Noting these gaps in the Lands Commission Guidelines, Landesa, in partnership with COLANDEF and with funding from DFID UK, has been working on developing comprehensive guidelines tailored to the Ghanaian context that would address the gaps found in the earlier work in achieving responsible investments. The Landesa/COLANDEF project is set to deliver guidebooks for the private sector, public sector and community actors to provide practical guides for all to work together in bringing about responsible land based investments.

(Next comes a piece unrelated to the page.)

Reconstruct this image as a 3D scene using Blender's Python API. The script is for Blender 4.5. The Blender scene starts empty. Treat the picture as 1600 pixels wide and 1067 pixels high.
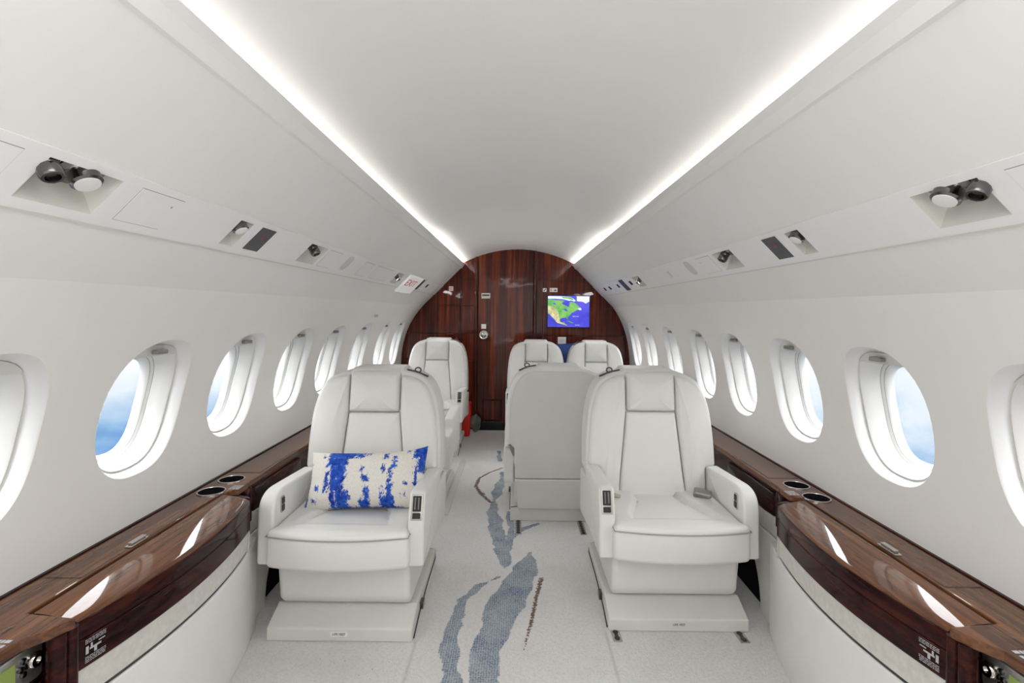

While this will be a significant improvement on what has been done by the Lands Commission and other similar initiatives, there is also the need to pay some attention to Gender Equality and Social Inclusion (GESI) towards making land based investments responsible. This is important because in the Ghanaian cultural setting, women, migrants, and other vulnerable groups are considered as “outliers” and as a result, do not have an equal standing when it comes to decision making on the land.

With funding support from STAR GHANA, COLANDEF is on the implementation of the “Achieving Gender Equality and Social Inclusion in Land Based Investments in Ghana” project. This project will seek to unpack the impacts of land based investments on vulnerable groups, document the evidence of the differential impacts and raise awareness on these differential impacts. In the end, the project is expected to help all actors to review their strategies for land based investments to give attention to Gender Equality and Social Inclusion.